Helen had previously been a member of a band called Pride and when Sade came together she brought guitar and bassist Ray Saint John with her and he co-wrote Smooth Operator. It’s a story told of man who can charm many women at the same time because he is simply irresistibly attractive. The fourth line in the song tells us that ‘He’s loved in seven languages’ meaning he loves women was various different parts of the world. in other words, his charm speaks volumes to women regardless of their native tongue. He also lives an exciting and flamboyant lifestyle which the women love. That last bit is probably what makes him different from a large percentage of the men in the world. It would seem that the United States would be a good place to illustrate this, ‘Coast to coast, LA to Chicago, western male, across the north and south, to Key Largo, love for sale.’ It also appears that he only using these women with no real love or affection for them as made clear in the last line of the last verse, ‘His eyes are like angels but his heart is cold.’

Prior to forming Sade, Helen had never really been in a recording studio and so, in 1983, she was teamed with producer Robin Millar who is also known for his work with the Pale Saints, Everything But the Girl and Fine Young Cannibals. In an interview with Helienne Lindvall he explained, “I first met them in 1983 they’d never been in a proper studio. The 24-year-old singer had just finished studying fashion design, while working on her creative writing skills. They had some rough, homemade four-track demos of Your Love Is King and Smooth Operator that sounded like a funk band playing free jazz. It was basic, but the songs were good – and then there was that voice. I’ve always thought there are certain voices that make people feel better: Bing Crosby, Frank Sinatra, Nat King Cole and Ella Fitzgerald, ” Millar said, “and when I first heard Sade I really felt she had it. She also had an amazing effect on people in the studio, both men and women – her charisma and how she looked.”

Helen clearly feels that her music is more pop than jazz, “When we create a song, it’s just… the way it goes. Our music is clearly pop, because it’s easy to understand. All the songs I’ve ever loved – even jazz stuff – are things that tell a story,” she said to soulmusic.com. An example is Miles Davis’ Sketches of Spain – you feel you’re in Spain.” she continued. “The soul stuff I like is Sly & the Family Stone’s and Family Affair, and Marvin Gaye, who always tells a simple story. It’s all simple and unpretentious, and that’s what music is to me.

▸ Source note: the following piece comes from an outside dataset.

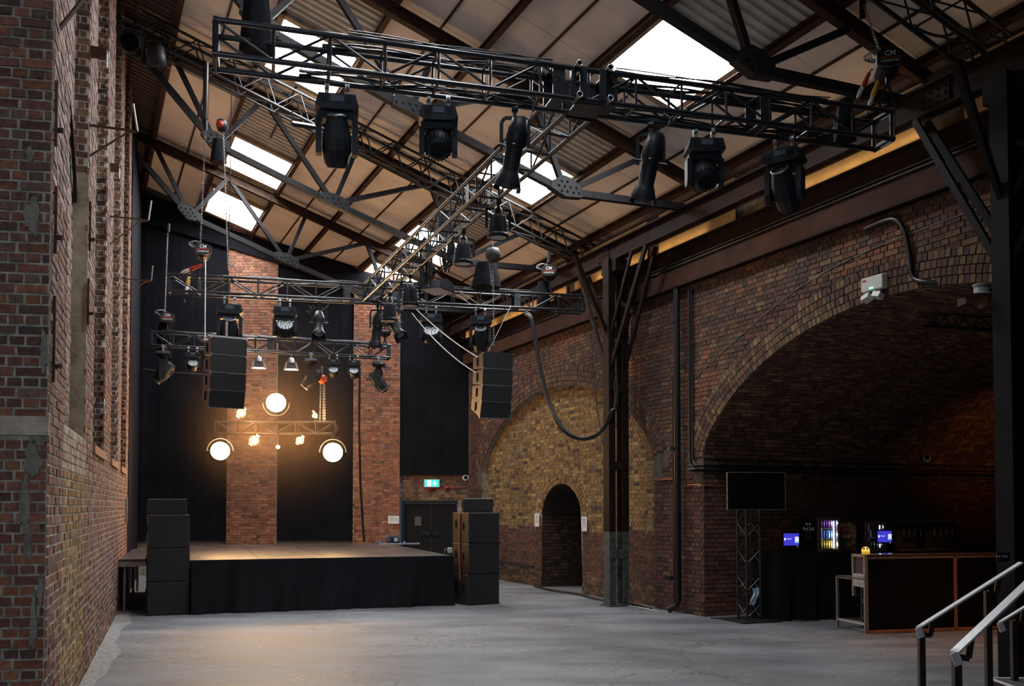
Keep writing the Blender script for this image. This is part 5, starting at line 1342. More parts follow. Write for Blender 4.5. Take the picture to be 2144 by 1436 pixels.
def domecam(label, p, rz, sc=1.0):
    o = thing('dome_camera', label, 'security camera', p, rz); Q = Matrix.Rotation(R(70), 3, 'X')
    mb = MB(); mb.lathe([(.07*sc, -.02*sc), (.085*sc, .0), (.085*sc, .035*sc), (.07*sc, .055*sc), (.055*sc, .06*sc)], 20, Rm=Q); mb.build('shell', MT['white'], o)
    mb = MB(); mb.lathe([(.055*sc, .058*sc), (.045*sc, .085*sc), (.001, .10*sc)], 18, Rm=Q); mb.build('camera_ball', MT['dark'], o)
    mb = MB(); mb.box((0, .03, .0), (.09*sc, .06*sc, .12*sc)); mb.build('bracket', MT['white'], o)
domecam('white dome security camera at the right end of the back wall', onplane(975, 1001, BW0+NB*.08, NB), rot_of(-DB))
def sheet(label, fn_p, ux, w, h, lines, icon=False):
    o = thing('paper_notice', label, 'notice', fn_p, rot_of(ux), 'paper notices'); mb = MB(); mb.box((0, -.004, 0), (w, .003, h)); s_ = mb.build('sheet', MT['paper'], o)
    for i, (tx, sz, z) in enumerate(lines): text(tx, sz, MT['ink'], 'lettering', s_, face_M((0, -.0065, z), (1, 0, 0), (0, 0, 1)))
    if icon:
        mb = MB(); mb.prism([(.035*math.cos(t), .035*math.sin(t)) for t in np.linspace(.4, math.pi-.4, 10)], (0, -.007, h*.22), (1, 0, 0), (0, 0, 1), .002)
        mb.prism([(.035*math.cos(t), .035*math.sin(t)) for t in np.linspace(math.pi+.4, 2*math.pi-.4, 10)], (0, -.007, h*.22), (1, 0, 0), (0, 0, 1), .002); mb.build('round_symbol', MT['ink'], s_)
    mb = MB(); mb.box((-w*.33, -.007, -h*.38), (.012, .002, .018)); mb.build('corner_mark', MT['ink'], s_)
    return o
sheet('white landscape notice with two lines of print on the right pilaster', onplane(824, 1088, BW0+NB*.18, NB), -DB, .29, .21, [('KEEP THIS', .040, .045), ('DOOR CLEAR', .040, -.005)])
UW = -D1   # image-right along the right wall
sheet('white notice with a round symbol, left of the small arched doorway', RW(6.42, 1.50, -.11), UW, .235, .30, [('NO ENTRY', .03, -.01), ('STAFF ONLY', .025, -.05)], True)
sheet('white notice with a round symbol, right of the small arched doorway', RW(4.22, 1.45, -.11), UW, .235, .30, [('NO ENTRY', .03, -.01), ('STAFF ONLY', .025, -.05)], True)
# ---------------------------------------------------------------- pipes and cables on the right wall
def pipe(label, pts, r, m='pipe', name='pipe', brackets=(), group=None):
    o = thing(name, label, 'pipe', pts[0], 0, group); pts = [Vector(p)-Vector(o.location) for p in pts]
    mb = MB(); mb.path(pts, r, 12); mb.build('pipe_run', MT[m], o)
    for z in brackets:
        c = pts[0].lerp(pts[-1], z); d = (pts[-1]-pts[0]).normalized()
        mb = MB(); mb.cyl(c-d*.03, c+d*.03, r*1.25, 12); mb.cyl(c, c-D2*.09, r*.25, 6); mb.build('collar', MT[m], o)
    return o
pipe('thick black downpipe on the brick pier between the two arches', [RW(.58, 5.52, .11), RW(.58, .22, .11), RW(.62, .13, .13), RW(.72, .05, .22)], .058, name='downpipe', brackets=(.1, .5, .9))
pipe('pair of black conduits right of the downpipe, bending along the vault springing', smooth([RW(.30, 5.45, .05), RW(.30, 4.0, .05), RW(.30, 2.75, .05), RW(.28, 2.5, .05), RW(.18, 2.42, .05), RW(-.02, 2.40, .04), VI(.4, 2.40, .04), VI(8.5, 2.42, .04)], 6), .026, name='conduit', brackets=())
pipe('second black conduit close beside the first on the pier', smooth([RW(.24, 5.45, .04), RW(.24, 4.0, .04), RW(.24, 2.75, .04), RW(.22, 2.56, .04), RW(.12, 2.49, .04), RW(-.02, 2.47, .04), VI(.4, 2.47, .04), VI(8.5, 2.49, .04)], 6), .016, name='conduit')
pipe('thin rusty pipe left of the downpipe on the brick pier', [RW(.80, 4.05, .04), RW(.80, .1, .04)], .020, 'rust', 'thin_pipe', (.3, .7))
pipe('copper pipe crossing the pier at head height behind the downpipe', [RW(1.45, 2.28, .03), RW(.60, 2.28, .03)], .011, 'copper', 'copper_pipe')
pipe('copper pipe running right from the downpipe into the vault', smooth([RW(.5, 2.14, .04), RW(.3, 2.17, .05), RW(.05, 2.16, .04), VI(.3, 2.14, .03), VI(4, 2.10, .03), VI(8, 2.12, .03)], 5), .010, 'copper', 'copper_pipe')
pipe('dark horizontal pipe low on the brick wall by the small arched doorway', [RW(10.0, .47, .02), RW(6.35, .45, .02)], .028, 'pipe', 'low_pipe')
wire('slack cables looping under the low pipe beside the arched doorway', smooth([RW(9.6, .42, .02), RW(9, .28, .03), RW(8.3, .40, .02), RW(7.5, .27, .03), RW(6.9, .40, .02), RW(6.4, .30, .03)], 8), .014, 'cable', 'cable_loop', 'cables')
wire('black cable lying on the floor along the foot of the right wall', smooth([RW(6.2, .02, .05), RW(5.2, .02, .18), RW(4.2, .02, .10), RW(3.2, .02, .22), RW(2.2, .02, .15), RW(1.2, .02, .25)], 8), .030, 'cable', 'floor_cable', 'cables')
wire('white cable lying on the floor between the steel column and the downpipe', smooth([RW(2.3, .012, .30), RW(1.6, .012, .26), RW(.9, .012, .30)], 6), .010, 'white', 'floor_cable', 'cables')
pipe('black pipe rising behind the steel column against the blind arch', [G(.12, -.30, 2.3), G(.12, -.30, 5.5)], .03, 'pipe', 'riser_pipe')
# emergency light
p = RW(-3.75, 4.64, .04)
o = thing('emergency_light', 'white twin-head emergency light with green lamps, on the brickwork above the vault', 'emergency light', p, rot_of(UW))
mb = MB(); mb.bevbox((0, -.03, .03), (.36, .10, .185), .01); b = mb.build('housing', MT['white'], o)
mb = MB(); mb.box((-.12, -.083, .08), (.06, .003, .022)); mb.build('red_label', MT['red'], b)
mb = MB()
for x in (-.02, .015): mb.lathe([(.001, .006), (.008, .004), (.009, 0)], 10, (x, -.082, -.03), Matrix.Rotation(R(90), 3, 'X'))
mb.build('green_lamp', mat('green_lamp', (.1, 1, .4), .4, emit=((.1, 1, .4), 8)), b)
for k in (-1, 1):
    mb = MB(); mb.cyl((k*.09, -.03, -.06), (k*.09, -.03, -.10), .015, 8); mb.box((k*.09-.01, -.05, -.14), (.12, .10, .07), 0, Matrix.Rotation(.25*k, 3, 'Y') @ Matrix.Rotation(-.4, 3, 'X')); mb.build('lamp_head', MT['white'], o)
wire('thick black cable snaking from the wall beam past the emergency light', smooth([RW(-3.6, 5.42, .06), RW(-4.05, 5.42, .07), RW(-4.22, 5.25, .06), RW(-4.3, 4.9, .05), RW(-4.35, 4.62, .05), RW(-4.6, 4.50, .04), RW(-4.9, 4.42, -.2), RW(-5.2, 4.25, -.7), RW(-5.5, 4.1, -1.2)], 7), .032, 'cable', 'cable', 'cables')
wire('thin white cable tacked along the brickwork above the vault', smooth([RW(.2, 3.95, .02), RW(-1.2, 4.55, .02), RW(-2.6, 5.0, .02), RW(-4.2, 5.18, .02), RW(-6.5, 5.22, .02)], 6), .005, 'cablegrey', 'thin_cable', 'cables')
domecam('small white security camera on the springing line inside the vault', VI(5.0, 2.70, .08), rot_of(-D2)-.6, .9)
# hanging truss piece and bracket inside the vault
o = thing('stored_truss', 'dark open-ended truss section hanging inside the vault behind the right column', 'truss', at(1922, 651, 12.6))
e1, e2, e3 = Vector((0, 0, 0)), at(1955, 650, 13.0)-at(1922, 651, 12.6), at(1935, 682, 12.7)-at(1922, 651, 12.6); dv = Vector((1.6, .45, .0))
for e in (e1, e2, e3):
    mb = MB(); mb.cyl(e, e+dv, .024, 12, caps=False); mb.lathe([(.016, 0), (.026, 0)], 12, e-dv.normalized()*.002, (-dv).to_track_quat('Z', 'Y').to_matrix()); mb.build('main_tube', MT['trussdull'], o)
mb = MB()
for i in range(5):
    for a, b in ((e1, e3), (e2, e3), (e1, e2)): mb.cyl(a+dv*(i/5), b+dv*((i+.5)/5), .010, 6); mb.cyl(b+dv*((i+.5)/5), a+dv*((i+1)/5), .010, 6)
mb.build('brace', MT['trussdull'], o)
p = at(2040, 621, 9.9); o = thing('bracket_shelf', 'rusty bracket plate on the right column with a grey fitting on it', 'bracket', p, 0)
mb = MB(); mb.prism([(-.20, -.1), (.0, -.16), (.5, -.16), (.5, .16), (-.05, .16)], (0, 0, 0), (1, 0, 0), (0, 1, 0), .012); mb.box((-.13, 0, -.05), (.012, .2, .08)); mb.box((.1, 0, -.06), (.012, .2, .11)); mb.build('plate', MT['rust'], o)
mb = MB(); mb.lathe([(.13, .006), (.10, .03), (.08, .04), (.08, .09), (.06, .10), (.09, .11), (.09, .13), (.001, .135)], 14, (.08, 0, 0)); mb.build('fitting', mat('grey_fitting', (.22, .25, .24), .6), o)
o = thing('column_plaque', 'small dark plaque with pale letters on the right column', 'plaque', at(2100, 1166, 9.45), -.1); mb = MB(); mb.box((0, 0, 0), (.125, .02, .08)); mb.box((0, -.012, .043), (.13, .02, .008)); mb.box((-.01, -.012, -.045), (.10, .02, .008)); b = mb.build('plate', MT['dark'], o)
text('FIT TRY', .034, MT['paper'], 'lettering', b, face_M((-.012, -.0115, .005), (1, 0, 0), (0, 0, 1)), bold=True)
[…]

It should take you somewhere and move you in some way, and that’s what I want our songs to do.”

Once the tracks and the parent album were completed they had trouble getting record companies to take an interest. Millar explained, “The band’s manager took the demos around to record companies – and every label turned them down. They said the tracks were too long and too jazzy.” Millar remembered, “They kept saying, ‘Don’t you know what’s happening? Everything is electronic drums now: Tears for Fears, Depeche Mode.’ This was a bit of a blow, because when we played them to people who came by the studio we’d get a fantastic reaction.”

Eventually Epic records signed them and radio came on board very quickly and Diamond Life sold over 10 million copies worldwide, and was the best-selling debut album by a British female vocalist (even it is technically a band!), until Adele superseded it in 2008 with her album 19.

In that same interview with Helienne Lindvall, Millar made a very good point about the auto-tune facility and was very glad it wasn’t around when he was working on this album, he said, “One of the things that makes a string section sound great is that they’re all playing with a slightly different sound, pitch and timing. If you tune them all up they sound smaller and thinner. Where the Auto-Tune sounds most inappropriate is with someone such as Michael Bublé. Sinatra used to sing slightly flat all the time, and so did Sade – that’s what gave her that melancholic sound.”